MDOnlineっていったいどれくらい売れているのだろうかと思われるだろう。その前に市場がどの程度かをいろいろな人に話をしながら詰めてみた。Macデベロッパーの市場がイコールMDOnlineの市場にはならない。要は雑誌を買わない人もいるのと同じで、大雑把にはデベロッパーの半分程度しか媒体市場にはならないと考える(もちろん、もっとセグメンテーションして考えた)。昔ではあるが、Developer Journalの売り上げ数もある程度は知っていた。加えて、デベロッパーでない人も読んでくれると見越して、基本市場規模は1000と考えた。つまり、1000程度の財布(笑)が買おうかと考えてくれると想定した。もし、年間1万円の購読料なら年間で1000万円の売り上げがある。ベンチャーキャピタルさんだとつまらんビジネスとしか思ってくれないだろうけど、いちライターとしては魅力的な収入だ。目指すポイントとしてもバブルな数字でもなく、まっとうなお仕事といえるだろう。 一方、MDOnlineのビジネスを遂行するにあたって、会社というか上司からは、好きなようにやって良しという御墨付きがあった。ただし、予算はかけられないという制約はあった。たとえば、アシスタントをやとったり、Oracleを買う(笑)ってことはできない状況であった。結果的に、編集から販売から読者管理から売り込みから執筆から、全部一人でやれば、会社としてはOKだったので、やってしまうしかないと考えたわけである。そのため、今までのノウハウをもとに、ほとんど手のかからない読者管理システムを作っておき、Webで記事を登録してあとはボタン1つで配信ができるほどのものを創刊までになんとか作り上げ、走らせながら微調整をした。後にいろいろ不具合は出たし、サーバを移動させたかったのだけど、結果的にそのシステムを最後まで使うことにもなった。 いずれにしても、売り上げ見込みと、会社事情的なところで、ひとりでやるという選択肢しか残らなかったのである。もちろん、私が病気で倒れるというリスクはあるのだけど、それは仕方ない、そういう場合は購読料を返還するしかないなどは、最初の時点で想定していたものである。
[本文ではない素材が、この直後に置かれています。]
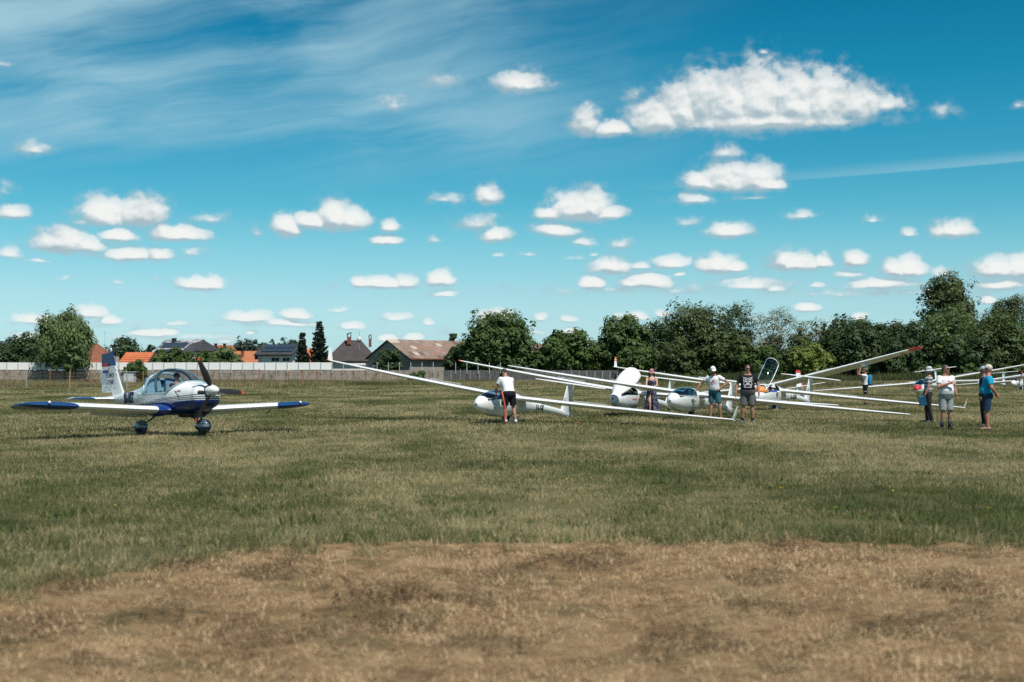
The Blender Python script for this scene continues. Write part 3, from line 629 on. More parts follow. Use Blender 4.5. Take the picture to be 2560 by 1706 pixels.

だけど、1000の読者が購入してくれるかといえばそれは甘い。だけど、1000を目指すのは悪くない話だと思う。だが、いきなりWebページを見にきてくれるとも限らない。MJRでもいくつかの媒体に配信したけど、そうしたメジャーな媒体に掲載されないとやはり人目には触れないのである。そこで、通信社的な業務として、記事を別の媒体に供給し、さらに配信料をいただいて、そちらも収入源にしようとした。MDOnlineとしては一石二鳥ではあるが、配信をすることで、直接購読する読者は当然ながら減少する。その辺りのバランスを考えて、目標は3つの媒体にフルに配信することを考えた。そこで、読者減は600程度と考えてのおおまかな価格設定をした。 実は創刊前に、MacWIREに対しては全記事を配信することが決まっていた。そして、MACLIFE誌とascii24には一部の記事を配信することも決まっていた。目標には達成していないけど、しばらくはがんばって配信先を見つけるつもりだった。その後にPOWERBOOK ARMYへの配信も行うことになる。 もちろん、思った通りに読者は増えなかったけど、やはり1年は我慢する必要があると考えた。少なくとも半年は読者数はボロボロでも仕方ないだろうけど、1年が経過して光明が見えるかどうかというのがポイントだと考えた。実際、2000年のExpoで出展したけど、ほとんど読者数がふえないどころか最低を記録したりとか、ちょっとへこみそうだったけど、「最初は仕方ない」とモチベーションだけは高かったのである。創刊後半年、2000年3月末で、購読者数は100を少しこえた。最初の月にそれなりに売れたけど、その後は10台だったのである。だけど、これでもMJRよりもペースは良かった。どちらかといえば楽観できる数字だと今でも思う。